REVIEW: Everything, all the time, everywhere, by Stuart Jeffries.

I was an undergraduate during post-modernism’s golden age. It was 1998 and things, we had recently been assured, could only get better. 

Warwick uni was the quickest to embrace New Labour’s neoliberal reimagining of higher education. Private security goons stalked campus roads to nowhere. Treatises as brazenly unserious as Francis Fukuyama’s End of History were discussed seriously by expensively educated people destined for jobs in think tanks, consultancies and international monetary funds.

Post-modernism was the thing to pretend to believe in, just as Blair was the guy to follow as he could convince anyone that up was down and sell you a PFI contract while he was at it.

And yet, looking back, post-modernism was treated as a joke even then, even by its ultra-ironic acolytes. Did these people, many of them history students, truly believe that there were no truths, only interpretations? Really?

Reading Simon Jeffries’s rollicking, pop-history of almost half a century of this crap, I wonder whether being in on the joke – and, crucially, never truly believing in anything – was kind of the point.

As Buzz Aldrin might put it, post-modernism comes right after modernism. Its proponents rejected and blew raspberries at the old postwar consensus certainties that were fraying during that most surreal of decades, the 1970s.

As a delightful, retrospective quote from David Byrne puts it,

“Like many others I felt [modernism] had both strayed from its idealistic origins and become codified, strict, puritanical and dogmatic . . . Besides, as lovely as it is, modern furniture is cruelly uncomfortable. If postmodernism meant anything is allowed, then I was all for it. Finally! The buildings often didn’t get much more beautiful or the furniture more comfortable, but at least we weren’t handed a rulebook”.

Post-modernism, suggests Jeffries, “was exuberant, fun, irresponsible, anti-hierarchical, and had lost faith in progress.” He argues, compellingly, that it was both handmaiden to and gleeful deconstructor of neoliberalism. Post-modernists not only wanted to have their cake and eat it, they wanted to make a lot of money while doing so.

Bouncing cheerfully from Bowie to Baudrillard, we learn that everything is a mask and everything is left open.

Punk’s expertly marketed nihilism is argued here as a gateway to Thatcherism – Branson and McLaren’s boys a cynical exercise long before Johnny Rotten started selling butter. “Punk didn’t shatter the mask of the dominant culture; that was simply Marcus’s unreliable grand narrative. In the post-modern era, the dominant culture accommodates whatever is thrown at it”.

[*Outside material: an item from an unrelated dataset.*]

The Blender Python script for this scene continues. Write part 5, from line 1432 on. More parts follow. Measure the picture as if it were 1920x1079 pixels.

There are some missteps here. Jeffries’s takes on queer theory and video games veer dangerously towards Guardianista canards: Grand Theft Auto is an easy target but one that shows the author’s lack of understanding of the art form. Similarly, he conclusions on the appropriation of cyberspace by consumerism is true, but there are still other possibilities out there. Netflix standing on our face, forever, is not the inevitable end game, as insidious as its algorithms may be.

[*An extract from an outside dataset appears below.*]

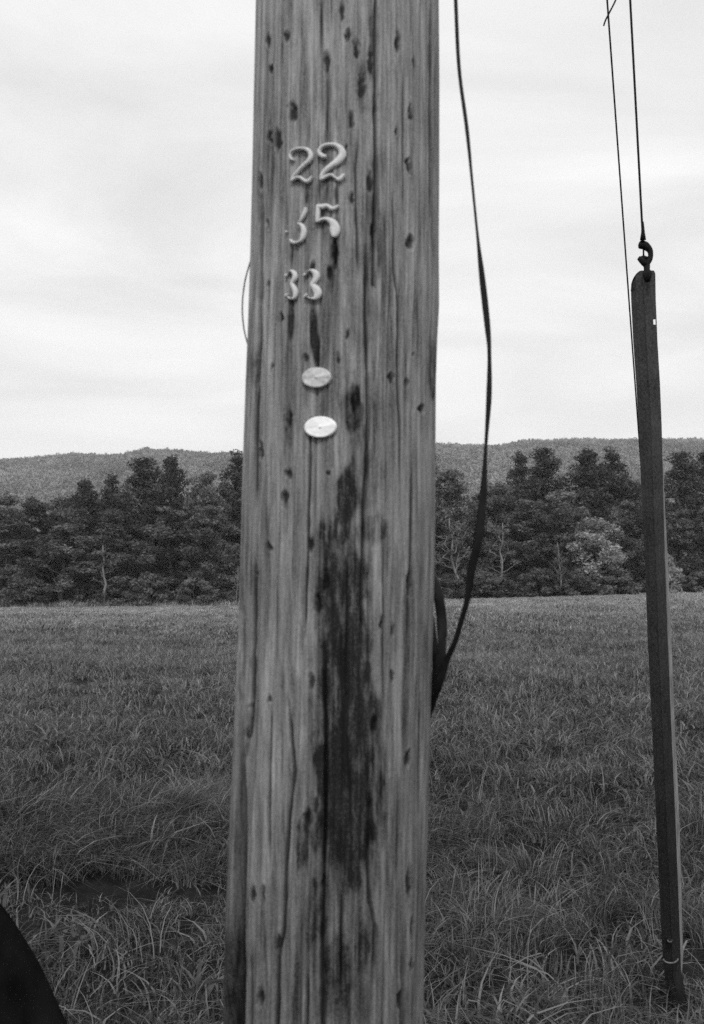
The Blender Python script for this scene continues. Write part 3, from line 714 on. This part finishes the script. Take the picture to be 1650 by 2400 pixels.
for (gx, gy, ax, ay) in GO:
    ax *= .80; ay *= 1.12
    q = ((U + warpx - gx) / ax) ** 2 + ((V + warpy - gy) / ay) ** 2
    m = np.minimum(1, 1.35 * np.exp(-q ** 1.3 * 1.1)) * front
    disp -= m * .0065 * min(1, ax / 8); crk = np.maximum(crk, m * .95)
    disp += np.exp(-((np.sqrt(q) - 1.5) / .35) ** 2) * .0007 * front
    tail = np.exp(-((U - gx) / (ax * .6)) ** 2) * sstep(0, 8, V - gy) * np.exp(-np.maximum(V - gy, 0) / (ay * 2.0)) * front
    stn = np.maximum(stn, tail * .35)
wx = (fbm(U / 28, V / 90, 70, 3) - .5) * 46; wy = (fbm(U / 28 + 7, V / 60, 71, 3) - .5) * 90
tex = fbm(U / 9, V / 48, 72, 4)
for (sx0, sy0, ax, ay, k) in ST:
    sc_ = 1.0 if ax > 13 else .12
    q = ((U + wx * sc_ - sx0) / ax) ** 2 + ((V + wy * min(1, ay / 100) - sy0) / ay) ** 2
    m = k * sstep(1.7, .45, q) * front
    stn = 1 - (1 - stn) * (1 - m)
streak = fbm(U / 4.5 + 60, V / 110, 73, 3); rag = fbm(U / 11 + 20, V / 22, 74, 4)
halo = stn.copy()
mott = fbm(U / 6 + 33, V / 40, 78, 4)
field = stn * 1.05 + (streak - .5) * 1.1 + (rag - .5) * 1.0 + (mott - .5) * .7
hard = sstep(.15, 1.15, field)
stn = np.where(halo > .01, np.minimum(1, (.66 * halo * (.35 + 1.3 * tex) + .50 * hard * np.minimum(1, halo * 1.6) * np.clip(.55 + .9 * mott, 0, 1.1))), 0)
for (sx0, sy0, ax, ay, k) in [(825, 2112, 26, 30, .8), (800, 2060, 10, 30, .5), (740, 2290, 16, 40, .5), (729, 1835, 12, 22, .7), (877, 1735, 12, 40, .6), (876, 2030, 10, 18, .7), (715, 2140, 12, 26, .5), (765, 2040, 8, 30, .5), (835, 1790, 7, 16, .6), (840, 1080, 12, 26, .6), (745, 1310, 10, 22, .5), (808, 1440, 6, 40, .45), (790, 1640, 6, 60, .3)]:
    q = ((U + wx * .5 - sx0) / ax) ** 2 + ((V + wy * .3 - sy0) / ay) ** 2
    stn *= 1 - k * np.exp(-q) * np.clip(.3 + 1.4 * rag, 0, 1.1)
# old treatment darkens the pole in long uneven tongues, more of it towards the ground
ton = fbm(U / 24 + 5, V / 260, 75, 4)
stn = 1 - (1 - np.clip(stn, 0, 1)) * (1 - front * np.clip(.24 * sstep(500, 1500, V) + .22 * sstep(1500, 2350, V) + .55 * (ton - .42), 0, .8))
# wide split low on the left side
gw_l = np.interp(V, [1330, 1700, 1850, 2000, 2200, 2420], [566, 560, 556, 550, 546, 530]); gw_r = np.interp(V, [1330, 1700, 1850, 2000, 2200, 2420], [568, 566, 572, 574, 570, 567])
amp = np.interp(V, [1330, 1500, 1800, 1950, 2420], [0, .25, .55, 1, 1])
mid_, hw_ = (gw_l + gw_r) / 2, (gw_r - gw_l) / 2 + 1.5
m = sstep(1.35, .75, np.abs(U - mid_) / hw_) * front * (T < 0) * amp
stn = np.maximum(stn, m * amp * .8)
disp -= m * .032; crk = np.maximum(crk, m * .9)
m = sstep(560, 546, U) * sstep(2080, 2230, V) * front * (T < 0); stn = np.maximum(stn, m * .85); 
stn = np.clip(stn, 0, 1)
v = pos(RR + disp).reshape(-1, 3); nx = len(th)
i = np.arange(len(zz) - 1)[:, None] * nx; j = np.arange(nx)[None, :]; j2 = (j + 1) % nx
f = np.stack([i + j, i + j2, i + nx + j2, i + nx + j], -1).reshape(-1, 4)
v = np.concatenate([v, [[axis(11.8)[0], PY, 11.84]]]); k = (len(zz) - 1) * nx; jj = np.arange(nx)
tri = np.stack([k + jj, k + (jj + 1) % nx, np.full(nx, len(v) - 1)], 1)
pole_me = mesh_np('utility_pole', v, [f, tri], {'stain': np.append(stn.ravel(), 0), 'crack': np.append(crk.ravel(), 0)}, smooth=True, material=MW)
pole = obj('utility_pole', pole_me, label='weathered round wooden utility pole with metal numbers and a dark stain down its middle', category='utility pole')

# ------------------------------------------------------------------ numbers nailed to the pole
def digit(strokes, label):
    S = 5.16; parts = []
    cx = np.mean([p[0] for s in strokes for p in s]) / S + 600; cy = np.mean([p[1] for s in strokes for p in s]) / S + 300
    c0, n0 = surf(cx, cy)
    for s in strokes:
        if len(s) == 1: s = [(s[0][0] - 6, s[0][1] - 4, s[0][2] * .8), (s[0][0], s[0][1], s[0][2]), (s[0][0] + 6, s[0][1] + 4, s[0][2] * .8)]
        sp = spline(s, 5); pts, ab, lat = [], [], []
        for (a, b, w) in sp:
            px, py = a / S + 600, b / S + 300; p, n = surf(px, py, .003)
            pts.append(p); lat.append(n); ab.append((.0042, max(w, 12) / S * .5 * pxm(px, py, p[1]) * 1.2))
        ab = np.array(ab); ab[0] *= (.9, .6); ab[-1] *= (.9, .6)
        parts.append(tube(pts, None, 10, np.array(lat), ab))
    v, f = join(parts); me = mesh_np('metal_digit', v - c0, f, smooth=True, material=M_num)
    o = obj('metal_digit', me, label=label, category='number', group='metal digits nailed to the pole'); o.location = c0
    return o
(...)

The most fun passages are on the theorists and the architecture. Prince Charles’ Poundbury gets a deserved and amusing kicking; Damien Hirst responding to 9/11 with “you’ve got to hand it to them on some level” gets funnier with every re-reading. Compared to the twin towers, who needs half a shark?

But post-modernism survived the age of terror and the forever wars against ideas. Eternal debt, virtual money and NFTS are our current realities. We’re all still within this era of eternal unseriousness. What is post post-modernism going to look like?

In the forthcoming age of climate change management, resource wars, and a very real desert rather than the desert of the real, the most terrifying answer of all may be “not a lot”. But at least until then we have poor Jeffries, trawling through the many words of post-modern pseuds so we don’t have to.